After receiving an unexpected call from the Australian consulate, Matt Santos becomes aware of a painting that he believes was looted from his family in Hungary during the Second World War. To recover the painting, he must repair his strained relationship with his harshly judgmental father, uncover his family history, and restore his connection to his own Judaism. Along the way to illuminating the mysteries of his past, Matt is torn between his doting girlfriend, Tracy, and his alluring attorney, Rachel, with whom he travels to Budapest to unearth the truth about the painting and, in turn, his family.

As his journey progresses, Matt’s revelations are accompanied by equally consuming and imaginative meditations on the painting and the painter at the center of his personal drama, Budapest Street Scene by Ervin Kálmán.
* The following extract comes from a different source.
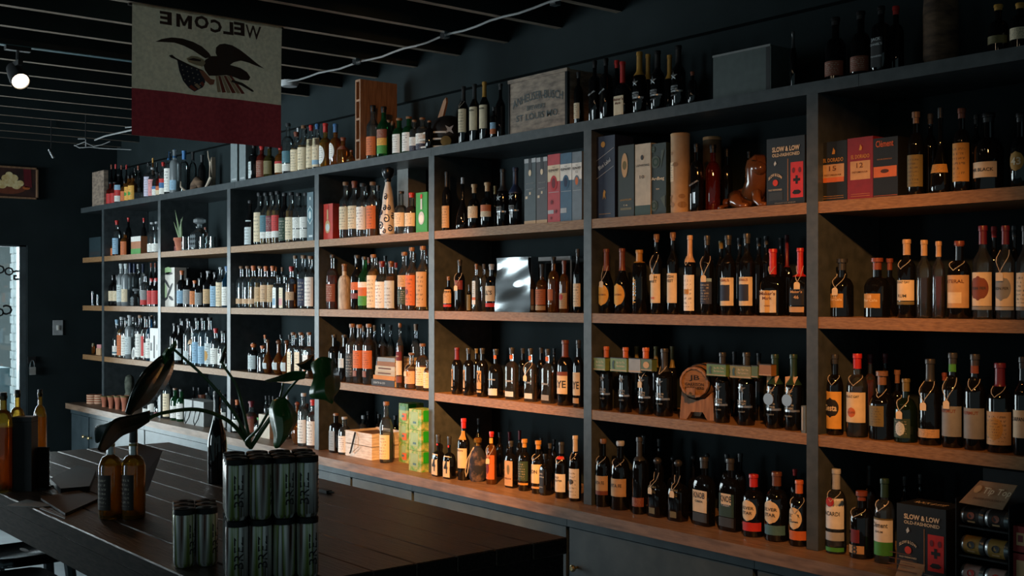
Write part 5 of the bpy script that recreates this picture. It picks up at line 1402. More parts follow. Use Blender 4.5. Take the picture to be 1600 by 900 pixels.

By the time Memento Park reaches its conclusion, Matt’s narrative is as much about family history and father-son dynamics as it is about the nature of art itself, and the infinite ways we come to understand ourselves through it.

Of all the questions asked by Mark Sarvas’s Memento Park—about family and identity, about art and history—a central, unanswerable predicament lingers: How do we move forward when the past looms unreasonably large?

My Review:
 
So I probably would have liked this more had I not kept comparing it to one of the greatest books ever written, The Goldfinch.  Something about the fact that both books kind of center around an obsession with a single painting, albeit for far different reasons, made me yearn for Donna Tartt's effortless character study and insanely beautiful prose.  This book wasn't quite at that level but I was more engaged the more I read.  I liked it a lot.  Something about Matt was both off-putting and yet I was rooting for him.  Plus there was a legal aspect to it (without giving anything away), which always interests me, being an attorney.  The title particularly has left me thinking about the book in a different way than when I was reading it and I can't help but wonder about the characters still.

Memento Park comes out TODAY on March 13, 2018 and you can purchase HERE. This was an interesting intersection between religion and art told vaguely through family history; I enjoyed it and you might, too.
These are the things I associate with Rachel, with the first time I awoke beside her: dusk in the city as the streets downshift with evening traffic, taxicab headlights plangently illuminating the avenues; the tiny crooked streets of Pari's Jewish quarter; bundles of fresh vegetables overflowing the stands of a weekend farmers market, earth-covered mushrooms especially; bales of hay, warm and pungent under the midday sun.